As the limousine rolled slowly down the street, a window opened, and Richard Newgard called out softly, “Thank you, guys. Thank you.”

Thirty members of the Hersey High School choir sang “The Battle Hymn of the Republic” as they led the hearse down the street. Newgard graduated from the school in 2005.

After the hearse paused in front of the Newgard home, two trumpeters from the high school band played taps.

An Arlington Heights police officer stood at attention and saluted.

Members of the Cub Scout pack and Boy Scout troop to which Newgard once belonged watched silently from the sidewalk.

“I’ll feel good about it in the future,” said Conor Cimo, 10, a member of Cub Scout Pack 269. “This family is going to get an uplift, seeing all these people come and support their son.”

Conor’s mother, Bonnie Cimo, recently sent an older son off to college.

“You realize what you’re doing is nothing like when a parent says goodbye to their children and they’re going off to Iraq,” she said.

Mary Jacks, 50, an Arlington Heights nurse, said the respect paid to the young soldier involved emotions difficult to describe.

“Our country is what this boy fought for,” she said. “I can stand here and honor him. We have this neighborhood, we have this country because of his sacrifice.”

At the mass, attended by several hundred mourners, Rev. James Hearne spoke of “our friend. A soldier.”

“It connects us to what’s going on over in Iraq, Afghanistan and the world, if we hadn’t been connected before,” Hearne said.

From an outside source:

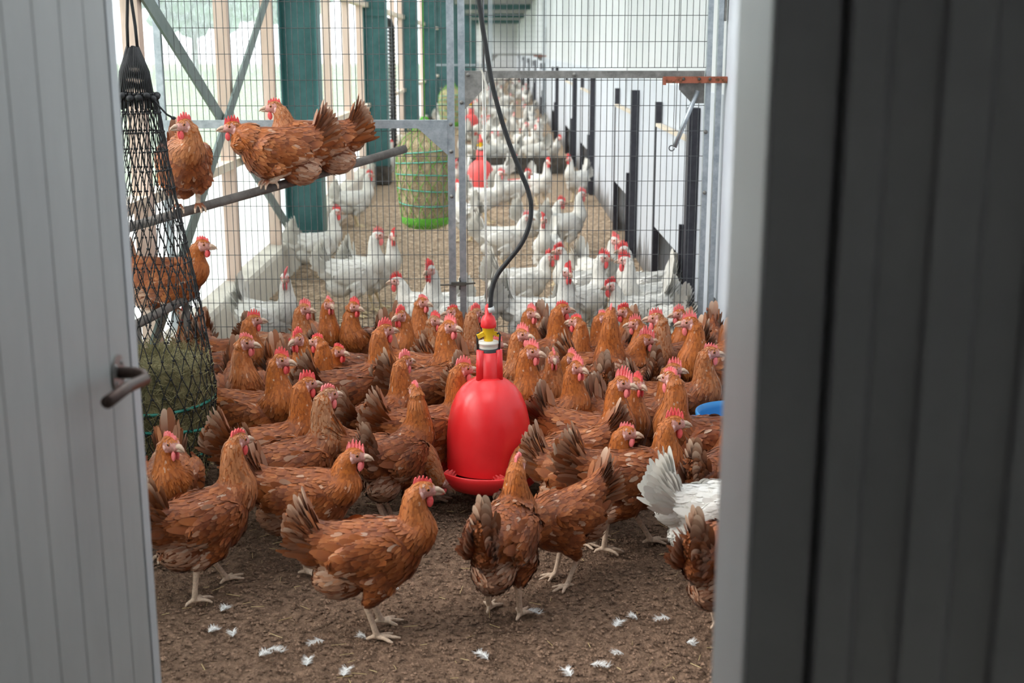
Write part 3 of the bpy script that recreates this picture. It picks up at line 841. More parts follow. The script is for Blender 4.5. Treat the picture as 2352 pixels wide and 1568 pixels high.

In the days following Newgard’s death, his family recalled his lifelong ambition to become a soldier–his love of G.I. Joe cartoons as a youngster, his year at a Wisconsin military academy when he was older. Besides his father, survivors include his mother, Kaki, and sister, Holly.

Newgard returned home for a two-week leave in December. During the visit, he spoke to children at Sanborn Elementary School in Palatine, where his mother is the secretary.

He was the second Hersey graduate to die in the Iraq war. In 2004, Army Maj. Paul “P.R.” Syverson III was killed by rocket fire. Syverson, 32, was a 1989 graduate.

Praising Newgard’s faith in God and his country, Hearne said, “There is no greater love than to lay down one’s life. … And for that, there is a special place in heaven.”